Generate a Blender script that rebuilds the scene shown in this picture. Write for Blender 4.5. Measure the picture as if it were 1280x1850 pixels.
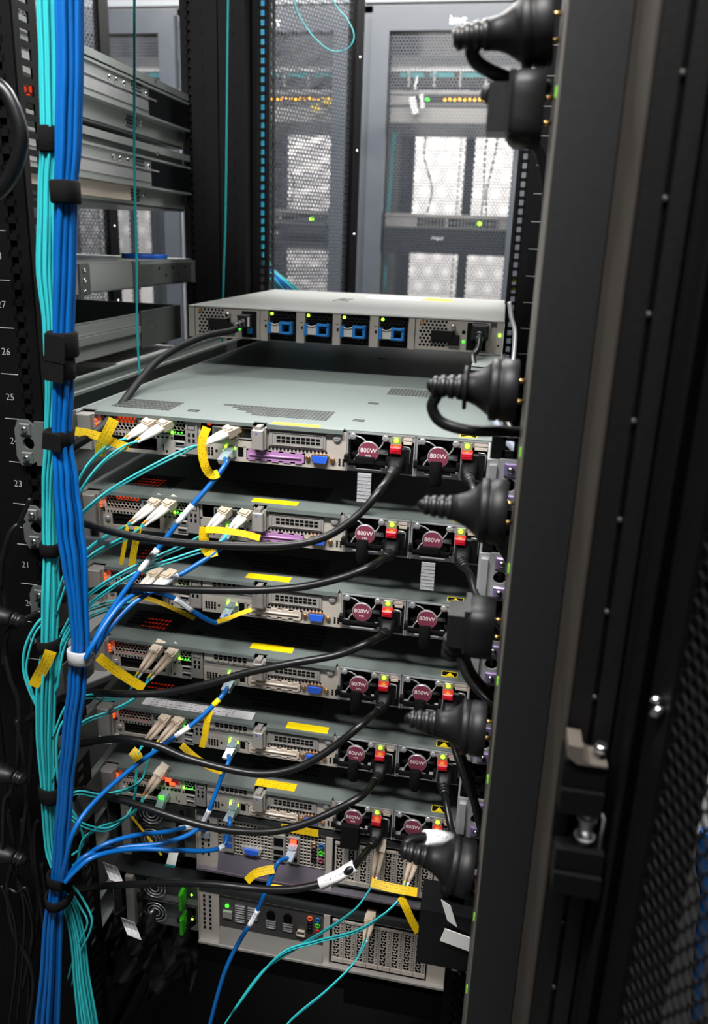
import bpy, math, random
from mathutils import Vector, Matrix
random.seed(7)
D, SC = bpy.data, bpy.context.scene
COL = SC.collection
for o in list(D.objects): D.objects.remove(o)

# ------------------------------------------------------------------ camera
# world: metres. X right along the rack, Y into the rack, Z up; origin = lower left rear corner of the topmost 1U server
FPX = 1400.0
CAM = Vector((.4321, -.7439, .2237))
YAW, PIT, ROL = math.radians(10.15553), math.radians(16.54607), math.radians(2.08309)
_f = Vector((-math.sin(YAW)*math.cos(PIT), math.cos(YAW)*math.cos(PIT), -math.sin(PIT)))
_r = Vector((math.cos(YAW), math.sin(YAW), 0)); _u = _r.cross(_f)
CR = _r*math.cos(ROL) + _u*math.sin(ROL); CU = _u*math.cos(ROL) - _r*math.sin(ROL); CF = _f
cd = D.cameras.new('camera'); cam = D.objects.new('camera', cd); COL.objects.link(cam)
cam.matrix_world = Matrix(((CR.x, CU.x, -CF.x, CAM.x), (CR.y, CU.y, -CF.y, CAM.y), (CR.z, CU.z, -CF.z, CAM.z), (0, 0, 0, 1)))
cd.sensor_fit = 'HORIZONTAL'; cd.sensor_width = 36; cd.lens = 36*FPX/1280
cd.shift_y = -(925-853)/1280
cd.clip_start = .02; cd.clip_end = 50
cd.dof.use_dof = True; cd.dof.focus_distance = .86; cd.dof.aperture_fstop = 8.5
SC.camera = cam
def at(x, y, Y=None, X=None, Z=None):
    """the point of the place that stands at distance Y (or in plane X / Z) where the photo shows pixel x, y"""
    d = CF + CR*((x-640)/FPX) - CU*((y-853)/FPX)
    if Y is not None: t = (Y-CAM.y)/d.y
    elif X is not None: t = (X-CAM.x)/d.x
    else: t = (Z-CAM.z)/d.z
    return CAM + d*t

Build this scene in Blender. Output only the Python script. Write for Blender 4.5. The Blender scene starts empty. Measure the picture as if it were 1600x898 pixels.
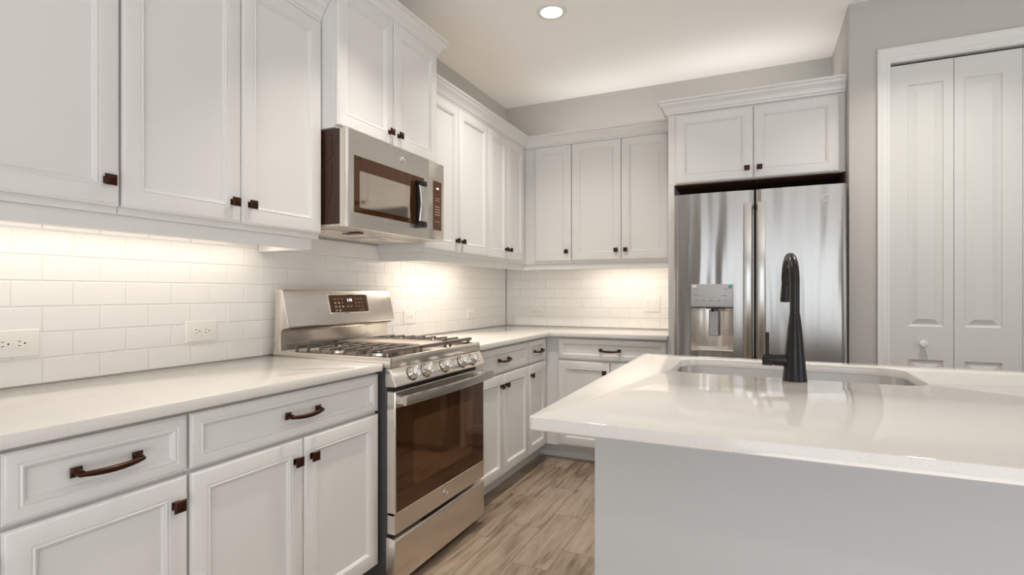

_ _ _ _ _ _ _

What is expected> Where a line above contains the string "picture", copy that line.

Exercise response>
Generate a Blender script that rebuilds the scene shown in this picture. Write for Blender 4.5. Measure the picture as if it were 1280x1850 pixels.
Build this scene in Blender. Output only the Python script. Write for Blender 4.5. The Blender scene starts empty. Measure the picture as if it were 1600x898 pixels.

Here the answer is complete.